Celui qui voulait être juif

À travers un conte cruel et désenchanté, écrit en hébreu, Sayed Kashua évoque la condition des Arabes israéliens.

Publié le 31 octobre 2003 Lecture : 3 minutes.

« Je fais plus israélien que le commun des Israéliens, et rien ne me fait plus plaisir que de l’entendre de la bouche d’un Juif », ose Sayed Kashua, Arabe israélien. Son premier roman, Les Arabes dansent aussi, est un conte cruel et drôle sur les errements d’un jeune Arabe israélien déchiré entre deux identités. Une partition à trois voix où Sayed Kashua passe au vitriol les travers des deux sociétés. Né en 1975 à Tira, en Galilée, dans un village devenu israélien en 1948, l’auteur de cet opus subversif est journaliste et critique de télévision dans un hebdomadaire de Tel-Aviv. Installé dans un village arabe en périphérie de Jérusalem, il donne vie à un homme dont on ne connaîtra jamais le nom et qui souhaite se faire passer pour un Juif alors qu’il est arabe. « Tous mes efforts de dissimulation, efficaces pendant des années, vont s’effondrer en un instant », s’inquiète-t-il au moment de franchir un barrage israélien avec sa jeune épouse arabe. « Pourvu que les soldats ne voient pas ma femme ! J’aurais quand même pu trouver quelqu’un de moins typé ! » Et de surenchérir, honnête jusqu’à l’écoeurement : « Elle est capable de me parler arabe, même dans un ascenseur bondé, à l’entrée du centre commercial ou pendant qu’on nous passe au détecteur de métaux. ça ne la gêne pas de jouer avec la petite et de lui parler arabe en public. »
Avant de devenir cet être odieux, le personnage était un enfant doué, promis à un bel avenir. Ses parents ont tout fait pour lui offrir le meilleur. De son enfance à Tira, il conserve l’image d’une grand-mère adorée, de jeux guerriers et de rencontres éprouvantes avec deux mondes étrangers l’un à l’autre. « À Tira, un jour, notre professeur nous avait interrogés pour savoir qui parmi nous avait idée de ce qu’était la Palestine.
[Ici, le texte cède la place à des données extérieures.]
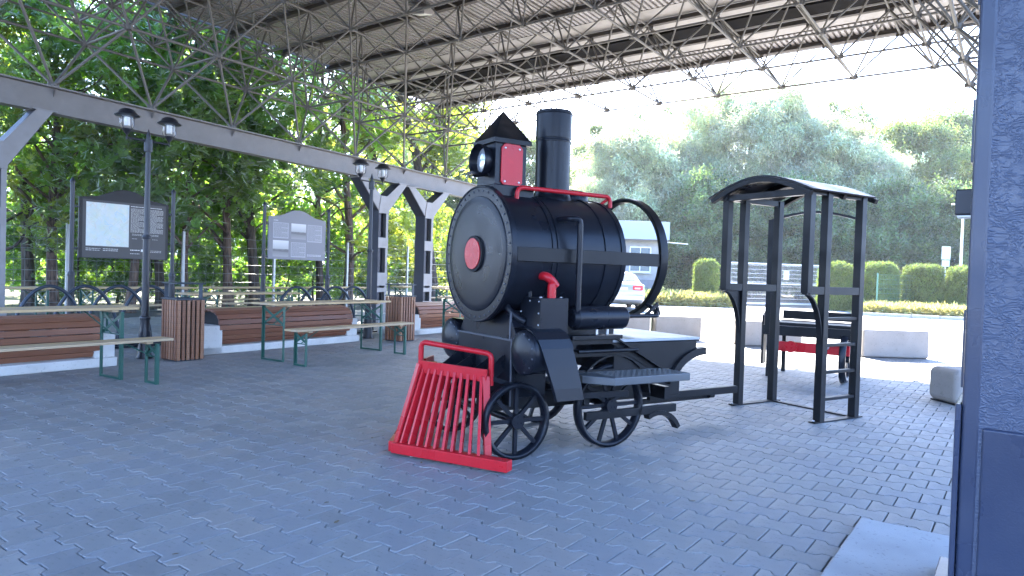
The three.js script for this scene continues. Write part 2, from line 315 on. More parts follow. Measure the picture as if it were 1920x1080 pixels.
  part('fascia', [bar(G(-15.9, 8.52, H3 + .15), G(-.36, 8.52, H3 + .15), .02, .12)], M.fascia, c);
  // --- main beams: I-sections on the columns
  for (const [jb, ie] of [[-2, -1.8], [6, -1.8]]) {
    const a = G(-15.6, jb, HB), b = G(ie, jb, HB), sh = (y) => [a.clone().add(V(0, y, 0)), b.clone().add(V(0, y, 0))];
    const bm = part('main_beam', [bar(...sh(-.2), .014, .37), bar(...sh(-.0), .20, .022), bar(...sh(-.39), .20, .022)], M.beam, c);
    const st = []; for (let i = -15; i <= -3; i++) { const p = G(i, jb, HB - .02); for (const q of [-1, 1]) st.push(plate([[.01, 0], [.10, 0], [.01, -.11]].map(([a, y]) => [q * a, y]), .010).rotateY(-AZ).translate(p.x, p.y - .012, p.z)); }
    part('stiffener', st, M.beam, bm, { kind: 'stuff' });
  }
  // --- forked columns built of two channels with batten plates
  function column(i, y1, label) {
    const g = new THREE.Group(); g.name = 'column'; const p = G(i, -2); g.position.set(p.x, 0, p.z); g.rotation.y = R(90) - AZ; c.add(g);
    for (const s of [-1, 1]) { // channels: web in the side faces, flanges on the front and back
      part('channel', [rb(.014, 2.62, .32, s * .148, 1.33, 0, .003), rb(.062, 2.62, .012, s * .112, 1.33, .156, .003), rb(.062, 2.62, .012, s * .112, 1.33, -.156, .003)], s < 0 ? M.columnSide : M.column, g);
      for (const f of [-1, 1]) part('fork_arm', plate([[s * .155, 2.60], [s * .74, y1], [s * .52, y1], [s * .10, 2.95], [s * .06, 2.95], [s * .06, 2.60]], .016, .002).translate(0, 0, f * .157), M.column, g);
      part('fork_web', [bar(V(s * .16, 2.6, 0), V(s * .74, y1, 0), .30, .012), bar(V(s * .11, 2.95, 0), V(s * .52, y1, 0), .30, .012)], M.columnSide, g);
      part('cap_plate', rb(.34, .018, .34, s * .63, y1 + .002, 0, .003), M.column, g);
    }
    for (const f of [-1, 1]) {
      part('batten_plate', plate([[-.157, 2.55], [.157, 2.55], [.157, 2.64], [.10, 2.95], [-.10, 2.95], [-.157, 2.64]], .014, .002).translate(0, 0, f * .171), M.column, g);
      for (const [y, h] of [[1.87, .24], [1.03, .30], [.78, .10]]) part('batten_plate', rb(.302, h, .012, 0, y, f * .168, .002), M.column, g);
      part('batten_plate', rb(.34, .5, .014, 0, .25, f * .176, .002), M.column, g);
    }
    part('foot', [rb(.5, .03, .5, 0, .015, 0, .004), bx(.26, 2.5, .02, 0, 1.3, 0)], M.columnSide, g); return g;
  }
  for (const i of [-10.5, -9.53, -4.50, -3.48]) column(i, G(i, -2, HB).y - .412);
  // --- flood lamp under the sheets
  const lp = G(-4.7, -1, H3 - .02), fl = part('floodlight', [rb(.42, .14, .34, 0, 0, 0, .02)], M.flatSheet, c); fl.position.copy(lp); fl.rotation.set(.25, -.6, 0);
  part('lamp_glass', rb(.34, .012, .26, 0, -.075, 0, .004), M.lampCore, fl);
}
{ // the blue column beside the camera
  const g = thing('steel_column', 'blue painted steel column with rough brushed paint at the right edge', 'column', 1.972, -2.69, 36.24);
  part('web', bx(.012, 3.4, .24, -.158, 1.75, 0), M.blue, g); // wide rough side facing back along the beam
  for (const f of [-1, 1]) part('flange', [rb(.075, 3.4, .062, -.130, 1.75, f * .140, .016, 4)], M.blueSmooth, g);
  part('channel', [rb(.014, 3.4, .295, .15, 1.75, 0, .003), rb(.062, 3.4, .014, .12, 1.75, .158, .003), rb(.062, 3.4, .014, .12, 1.75, -.158, .003)], M.blueSmooth, g);
  for (const f of [-1, 1]) { for (const [y, h] of [[2.5, .3], [1.87, .24], [1.03, .3]]) part('batten_plate', rb(.26, h, .012, 0, y, f * .174, .003), M.blueSmooth, g); part('foot_plate', rb(.35, .80, .02, 0, .42, f * .182, .006), M.blueSmooth, g); }
  part('foot_plate', rb(.022, .58, .245, -.166, .45, .02, .010, 3), M.blueSmooth, g);
  part('base_plate', rb(.52, .03, .5, 0, .066, 0, .006), M.blueSmooth, g);
  // small dark lamp box fixed on the far side of the column
  const l = thing('wall_lamp', 'small black lamp box fixed to the blue column above the hedge', 'lamp', 2.352, -3.62, 36.24, 1.705);
  part('housing', rb(.11, .135, .11, 0, 0, 0, .01), M.post, l); part('lens', rb(.09, .012, .09, 0, -.072, 0, .003), M.lampCore, l); part('bracket', [rb(.05, .62, .02, .02, .02, .09, .004), bx(.02, .05, .12, .0, 0, .06)], M.blueSmooth, l);
}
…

Personne n’avait su répondre. » Une ignorance renforcée par de tenaces préjugés. « Comme tout le monde, je les détestais et je craignais qu’ils ne m’enlèvent. Ils me faisaient pourtant l’effet de gens normaux, eux qui n’avaient sûrement jamais torturé personne. »
Quelques années plus tard, admis dans l’une des plus prestigieuses écoles de Jérusalem, il découvre l’internat et y fait l’apprentissage du racisme. Il n’est pas près d’oublier sa première séance de cinéma avec sa petite amie juive. « Naomie m’assura que je n’avais rien à craindre. Nous allions voir un film, me dit-elle, que les voyous ne vont pas voir, un film pour gens de gauche dans son genre. » Se moquant de celui qu’il était à l’époque, le narrateur ajoute : « Quelle ne fut pas ma joie de voir apparaître deux cuisiniers arabes dans le film. Ils étaient parfaits et très drôles. » Naomie le quitte à la fin de l’internat, car, précise-t-elle, « sa mère préférait avoir une fille lesbienne plutôt qu’une fille qui sorte avec un Arabe ».
À la désillusion sentimentale s’ajoute le désenchantement professionnel. Prié d’aller faire un tour au musée lors des entraînements militaires, il prend conscience de la nature superficielle de son intégration. Révolté contre son père qui lui promettait un bel avenir en Israël, l’ancien enfant prodige aimerait le traîner devant les tribunaux. Surtout parce qu’il a fini par capituler : « Papa dit que le mieux serait que nos cousins de Tulkarem, de Ramallah et de Naplouse obtiennent eux aussi une carte d’identité bleue. Tout le monde n’a qu’à se soumettre comme nous, les Arabes israéliens. Mieux vaut être les esclaves de son ennemi que du leader de votre peuple. »
Ce premier roman résonne comme un rire rédempteur pour jeune homme ayant croisé en mer hostile et s’étant trompé de port. Ni inquisition ni résignation dans cette écriture pleine de sève qui, tout en tournant Juifs et Arabes en dérision, les réunit dans leur commune humanité.

Les Arabes dansent aussi, de Sayed Kashua, éd. Belfond, 266 pp., 18,5 euros.